TV Review: STAR TREK: DISCOVERY: Season 1, Episode 9: Into The Forest I Go [CBS]

Kenneth Mitchell Star Trek Discovery

Star Trek: Discovery Into The Forest I Go Review

Star Trek: Discovery: Season 1, Episode 9: Into The Forest I Go is competently enough made, but lacks the awe-inspiring quality of previous episodes and makes for a mediocre winter finale.

Up until this point, there hasn’t really been a bad episode of Discovery. In fact, there still hasn’t been one  : although Into the Forest is underwhelming, it’s far from a terrible show. It’s just that compared to the hilarious camp of Magic to Make the Sanest Man Go Insane and the thought-provoking drama of Si Vis Pacem, Para Bellum, the straightforward action of Into the Forest I Go feels almost like a step backwards. True, having built up to this final confrontation between the Discovery and Kol’s (Kenneth Mitchell) ship, it was expected that we would see something like this, but I do wish it could have been rendered more artfully.

Not that there aren’t exciting moments during the program. Indeed, the initial exchange of fire between the Discovery and the Klingon flagship is nothing less than stellar, with the former teleporting back and forth as it fires on the latter. While nobody watches Trek for the special effects, the computer graphics used to bring the fight to life are stunning, with vibrant colors and fluid movements that together form a fantastically vivid picture of interstellar combat.
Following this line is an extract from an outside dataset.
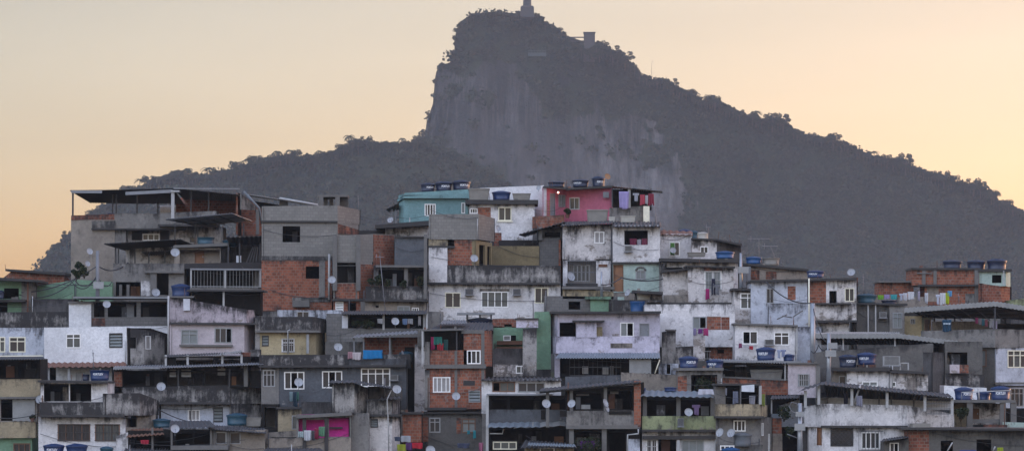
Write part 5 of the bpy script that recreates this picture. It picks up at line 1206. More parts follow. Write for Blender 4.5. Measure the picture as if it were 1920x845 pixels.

Regretably, this excellence in technical matters doesn’t carry over to other elements of the show. Stamets (Anthony Rapp) figures pivotally in the plot, but other effective characters like Captain Lorca (Jason Isaacs) and Saru (Doug Jones) are largely sidelined in favor of Burnham (Sonequa Martin-Green) and Tyler (Shazad Latif). Try as the show might with its delving into Tyler’s torture and abuse at the hands of the Klingons, it can’t overcome the simple fact that as Tyler, Latif is a handsome face and little more. Nothing he does in this episode, from trembling under the influence of PTSD to confiding to Burnham that the Klingon L’Rell (Mary Chieffo) raped him, even comes close to the sheer vulnerability and desperation Lorca and Saru respectively exhibited when learning what they valued most might be taken away from them in earlier episodes. Perhaps this apparent stiffness was written into the character and there’s only so much Latif can do with it, but at any rate Tyler ranks as one of the least interesting things about what is an all-around captivating series.

It’s hard to tell where the show will go from here right now, but we can only hope that future episodes and seasons of Star Trek: Discovery take their lead from every other installment of the show rather than Into the Forest I Go.